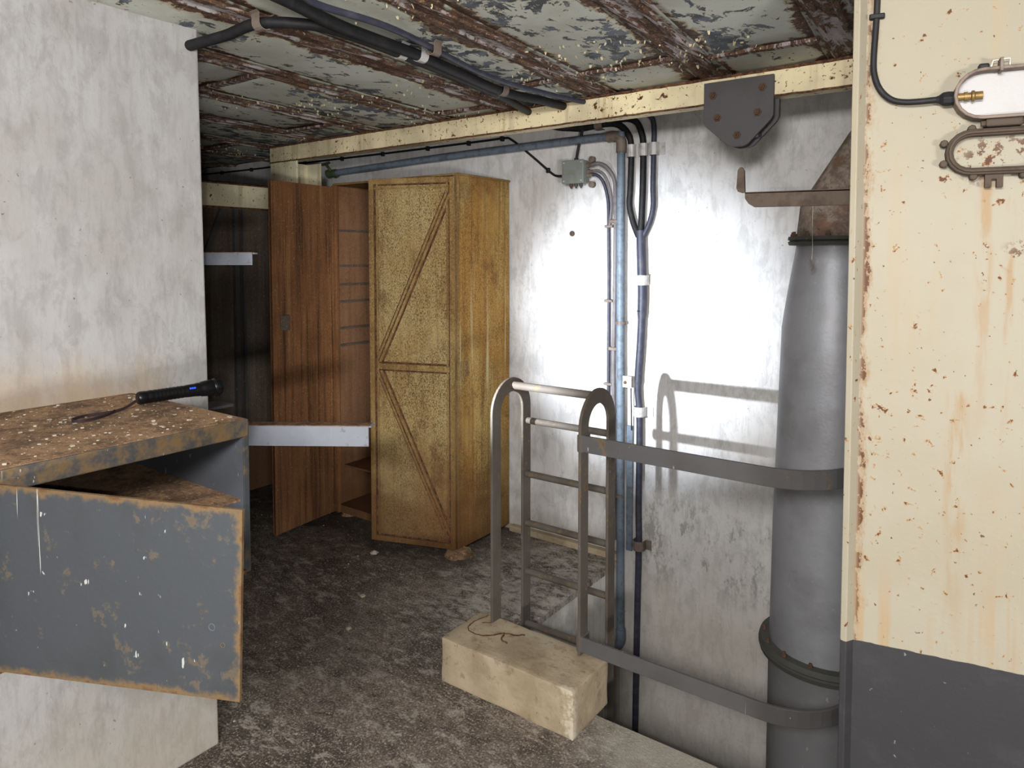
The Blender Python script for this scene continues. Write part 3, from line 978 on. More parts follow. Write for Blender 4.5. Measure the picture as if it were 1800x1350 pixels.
    # mesh was written relative to the duct's base
for o in [c for c in fl.children]:
    o.data = BM.data
me = BM.data
for v in me.vertices:   # bring the bolt mesh back round its own origin
    v.co = v.co + Vector((DX, DY, -2.3))
for k, o in enumerate(fl.children):
    a = 2 * math.pi * k / 14 + 0.2
    o.location = (0.224 * math.cos(a), 0.224 * math.sin(a), 2.3 + 0.142)
fl2 = MB().lathe((DX, DY, 0), (0, 0, 1), [(1.640, 0.158), (1.652, 0.162), (1.656, 0.154), (1.660, 0.162), (1.672, 0.16)], 40).build('flange', 'flange', t, smooth=True)
for k in range(12):
    a = 2 * math.pi * k / 12 + 0.05
    o = BM.copy()
    col.objects.link(o)
    o.parent = fl2
    o.location = (0.147 * math.cos(a), 0.147 * math.sin(a), 2.3 + 1.672)
MB().lathe((DX, DY, 0), (0, 0, 1), [(1.672, 0.132), (1.79, 0.122), (2.10, 0.080), (2.16, 0.076), (2.325, 0.076)], 32,
           shift=lambda t_: (max(0.0, min(1.0, (t_ - 1.79) / 0.31)) * 0.15 + max(0, t_ - 1.672) * 0.02, 0, 0)).build('rusty_cone', 'old_iron', t, smooth=True)

# ------------------------------------------------------------------ hook arm on the bulkhead frame
t = thing('hook_arm', 'dark rusty iron arm with upturned hook reaching from the bulkhead over the duct', 'hook', (-0.36, 1.95, 1.75))
HF = lambda a, b, z: (a, 1.95 + b, z)
MB().prism([(-0.33, 1.728), (-0.60, 1.732), (-0.616, 1.742), (-0.626, 1.756), (-0.627, 1.773), (-0.33, 1.768)], 0.0, 0.008, HF).build('arm', 'lamp_iron', t, bevel=0.001)
MB().prism([(-0.33, 1.764), (-0.627, 1.770), (-0.627, 1.774), (-0.33, 1.769)], 0.0, 0.05, HF).build('top_lip', 'lamp_iron', t)
MB().prism([(-0.649, 1.786), (-0.645, 1.776), (-0.634, 1.772), (-0.6255, 1.773), (-0.628, 1.832), (-0.634, 1.842), (-0.640, 1.842), (-0.646, 1.834)], -0.004, 0.006, HF).build('hook', 'lamp_iron', t, bevel=0.001)
MB().box(-0.34, -0.325, 1.885, 2.0, 1.70, 1.80).build('mounting_plate', 'lamp_iron', t, bevel=0.002)

# ------------------------------------------------------------------ hoist plate bolted to the beam
t = thing('hoist_plate', 'dark grey pointed steel plate with rusty bolts hanging from the cream beam', 'plate', (-0.925, 2.78, 2.03))
outl = [(-1.063, 2.288), (-1.063, 2.135), (-1.056, 2.118), (-0.965, 2.034), (-0.942, 2.027), (-0.905, 2.027), (-0.885, 2.034), (-0.80, 2.118), (-0.79, 2.135), (-0.79, 2.288)]
fr_ = lambda off: (lambda a, b, z: (a, 2.780 + off + b, z))
MB().prism(outl, 0.0, 0.014, fr_(0.0)).build('front_plate', 'plate', t, bevel=0.002)
MB().prism([(a + 0.004, z) for a, z in outl], 0.0, 0.014, fr_(0.06)).build('rear_plate', 'plate', t, bevel=0.002)
mb = MB()
mb.box(-1.0, -0.85, 2.794, 2.84, 2.06, 2.19)
mb.build('spacer', 'plate', t)
for a, z in ((-1.025, 2.235), (-0.832, 2.243), (-1.006, 2.147), (-0.850, 2.150), (-0.927, 2.071)):
    b_ = MB().lathe((a, 2.780, z), (0, -1, 0), [(0, 0.017), (0.004, 0.016), (0.0041, 0.011), (0.012, 0.0105), (0.0121, 0.006), (0.018, 0.005)], 6).build('bolt', 'bolt', t, bevel=0.001)

# ------------------------------------------------------------------ wall cabinet on the left
BX0, BX1, BY0, BY1, BZ0, BZ1 = -2.128, -1.56, 0.47, 1.022, 0.815, 1.198
t = thing('wall_cabinet', 'slate grey steel wall cabinet with dusty top and door hanging open', 'cabinet', (-1.85, 0.75, BZ0))
TH = 0.012
MB().box(BX0, BX1 + 0.002, BY0, BY1 + 0.01, BZ1 - 0.008, BZ1).build('top_panel', 'dirt', t, bevel=0.004)
tag(MB().box(BX1 - 0.004, BX1 + 0.006, BY0, BY1 + 0.012, BZ1 - 0.045, BZ1 - 0.001).build('top_edge', 'box_grey', t, bevel=0.003, uvf=lambda p: (0.009, 0.009)), 'scuffed front edge flaking to rust')
MB().box(BX0, BX1, BY1 - 0.004, BY1 + 0.008, BZ0, BZ1 - 0.008).build('side_panel', 'box_in', t)
MB().box(BX0, BX1, BY0, BY0 + 0.012, BZ0, BZ1 - 0.008).build('side_panel', 'box_in', t)
MB().box(BX0, BX0 + 0.008, BY0 + 0.012, BY1 - 0.004, BZ0, BZ1 - 0.008).build('back_panel', 'box_in', t)
tag(MB().box(BX0, BX1 + 0.006, BY0, BY1, BZ0 - 0.006, BZ0 + 0.004).build('bottom_panel', 'rust', t), 'rusty underside')
tag(MB().box(BX0 + 0.008, BX1 - 0.01, BY0 + 0.012, BY1 - 0.004, 0.985, 0.996).build('shelf', 'dirt', t), 'shelf under brown dust')
MB().box(BX1 - 0.012, BX1 - 0.008, BY0 + 0.012, BY1 - 0.004, 0.95, 0.99).build('shelf_lip', 'box_in', t)
MB().box(BX1 - 0.022, BX1 + 0.004, BY1 - 0.002, BY1 + 0.014, BZ0 - 0.004, BZ1 - 0.006).build('front_post', 'box_grey', t, bevel=0.002, uvf=lambda p: (0.016, 0.016))
CF = frame(-1.548, 0.500, math.atan2(0.699 - 0.505, -1.075 + 1.56))
d0, d1, e0, e1 = -0.02, 0.523, 0.818, 1.172
dz = lambda a: 0.0
poly = [(d0, e0 - 0.004), (d1 - 0.012, 0.836), (d1, 1.1715), (d0, 1.174)]
mb = MB()
nx, nz = 12, 8
vs_, fs = [], []
for b in (-0.003, 0.003):
    for j in range(nz + 1):
        for i in range(nx + 1):
            u, v = i / nx, j / nz
            lo_ = poly[0][1] + (poly[1][1] - poly[0][1]) * u
            hi_ = poly[3][1] + (poly[2][1] - poly[3][1]) * u
            xr = poly[1][0] + (poly[2][0] - poly[1][0]) * v
            vs_.append(CF(d0 + (xr - d0) * u, b, lo_ + (hi_ - lo_) * v))
K = (nx + 1) * (nz + 1)
for j in range(nz):
    for i in range(nx):
        k = j * (nx + 1) + i
        fs += [(k, k + 1, k + nx + 2, k + nx + 1), (K + k, K + k + nx + 1, K + k + nx + 2, K + k + 1)]
for i in range(nx):
    fs += [(i, K + i, K + i + 1, i + 1)]
    k = nz * (nx + 1) + i
    fs += [(k, k + 1, K + k + 1, K + k)]
for j in range(nz):
    k = j * (nx + 1)
    fs += [(k, k + nx + 1, K + k + nx + 1, K + k)]
    k += nx
    fs += [(k, K + k, K + k + nx + 1, k + nx + 1)]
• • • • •
▶ [WHAT IS EXPECTED] Leave out the pictures and restate, word for word, the lines from the top of the data through the line containing "shift=lambda t_: (max(0.0, min(1.0, (t_", both included.

▶ [ANSWER TO THIS EXERCISE]
The Blender Python script for this scene continues. Write part 3, from line 978 on. More parts follow. Write for Blender 4.5. Measure the picture as if it were 1800x1350 pixels.
    # mesh was written relative to the duct's base
for o in [c for c in fl.children]:
    o.data = BM.data
me = BM.data
for v in me.vertices:   # bring the bolt mesh back round its own origin
    v.co = v.co + Vector((DX, DY, -2.3))
for k, o in enumerate(fl.children):
    a = 2 * math.pi * k / 14 + 0.2
    o.location = (0.224 * math.cos(a), 0.224 * math.sin(a), 2.3 + 0.142)
fl2 = MB().lathe((DX, DY, 0), (0, 0, 1), [(1.640, 0.158), (1.652, 0.162), (1.656, 0.154), (1.660, 0.162), (1.672, 0.16)], 40).build('flange', 'flange', t, smooth=True)
for k in range(12):
    a = 2 * math.pi * k / 12 + 0.05
    o = BM.copy()
    col.objects.link(o)
    o.parent = fl2
    o.location = (0.147 * math.cos(a), 0.147 * math.sin(a), 2.3 + 1.672)
MB().lathe((DX, DY, 0), (0, 0, 1), [(1.672, 0.132), (1.79, 0.122), (2.10, 0.080), (2.16, 0.076), (2.325, 0.076)], 32,
           shift=lambda t_: (max(0.0, min(1.0, (t_ - 1.79) / 0.31)) * 0.15 + max(0, t_ - 1.672) * 0.02, 0, 0)).build('rusty_cone', 'old_iron', t, smooth=True)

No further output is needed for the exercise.